Kurt Volker, the former US ambassador to Nato, told Tuesday’s Senate hearing that Russia was trying to exploit issues such as the migrant crisis to “weaken Europe”.

He said it was “directly funding” divisive far-right parties such as the National Front in France and Jobbik in Hungary.

It was “engaged massively in advancing propaganda throughout Europe” and used “fake news and hacking and trolling to influence and distort European public perceptions”.

It was also using energy “to pressure governments into more pro-Russian policies” Volker said, echoing O'Sullivan's concern.

Daniel Baer, the former US ambassador to the OSCE, a multilateral body in Europe, said Russian leader Vladimir Putin wanted to weaken Western states because “strong democracies and the rule of law pose a threat to his own kleptocratic authoritarianism”.

He said pro-Trump interference in the US election was deemed by Russian spy chiefs to have been “the most successful Russian intelligence operation since the end of the Cold War”.

He also warned that Russia would try to “sabotage or skew outcomes of upcoming elections in Germany and France” by hacking, propaganda, and corruption.

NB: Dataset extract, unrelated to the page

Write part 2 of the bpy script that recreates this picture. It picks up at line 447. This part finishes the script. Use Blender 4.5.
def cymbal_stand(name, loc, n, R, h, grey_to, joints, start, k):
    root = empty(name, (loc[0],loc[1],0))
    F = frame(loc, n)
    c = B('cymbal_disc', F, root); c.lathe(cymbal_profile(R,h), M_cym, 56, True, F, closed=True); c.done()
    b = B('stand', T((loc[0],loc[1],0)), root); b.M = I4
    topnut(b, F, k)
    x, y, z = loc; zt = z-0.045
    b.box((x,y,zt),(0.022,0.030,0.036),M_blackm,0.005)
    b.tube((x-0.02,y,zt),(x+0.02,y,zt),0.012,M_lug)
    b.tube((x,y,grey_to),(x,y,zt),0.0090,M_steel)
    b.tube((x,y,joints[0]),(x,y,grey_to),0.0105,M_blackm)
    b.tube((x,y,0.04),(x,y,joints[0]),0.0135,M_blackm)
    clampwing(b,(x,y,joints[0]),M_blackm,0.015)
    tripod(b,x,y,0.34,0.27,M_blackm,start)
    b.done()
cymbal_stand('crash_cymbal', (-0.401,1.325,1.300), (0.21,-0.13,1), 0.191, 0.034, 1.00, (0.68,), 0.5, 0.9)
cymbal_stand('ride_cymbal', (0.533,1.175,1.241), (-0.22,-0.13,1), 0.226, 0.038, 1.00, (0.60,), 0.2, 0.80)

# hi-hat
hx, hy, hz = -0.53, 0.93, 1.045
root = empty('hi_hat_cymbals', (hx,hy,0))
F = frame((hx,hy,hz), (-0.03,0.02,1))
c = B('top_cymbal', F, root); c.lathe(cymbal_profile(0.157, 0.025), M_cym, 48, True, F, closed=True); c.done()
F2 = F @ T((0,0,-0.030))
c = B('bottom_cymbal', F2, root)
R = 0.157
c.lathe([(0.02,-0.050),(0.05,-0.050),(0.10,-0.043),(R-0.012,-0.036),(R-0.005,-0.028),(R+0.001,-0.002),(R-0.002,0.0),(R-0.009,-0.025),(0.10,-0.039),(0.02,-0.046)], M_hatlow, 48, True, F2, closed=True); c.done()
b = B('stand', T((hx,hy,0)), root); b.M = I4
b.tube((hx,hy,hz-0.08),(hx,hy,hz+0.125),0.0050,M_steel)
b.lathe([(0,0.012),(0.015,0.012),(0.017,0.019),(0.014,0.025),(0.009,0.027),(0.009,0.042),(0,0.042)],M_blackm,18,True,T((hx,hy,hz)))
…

“The White House should instruct the Director of National Intelligence to review our current intelligence sharing with allies and partners in Europe to identify additional opportunities … to inform our partners about Russian efforts to attack their democratic processes”, he said.

He praised a small counter-propaganda unit in O’Sullivan’s foreign service, East StratCom, for helping to raise awareness on Russian disinformation.

He also said the Hostilities act should see the US take the lead in tracing clandestine Russian money in Europe.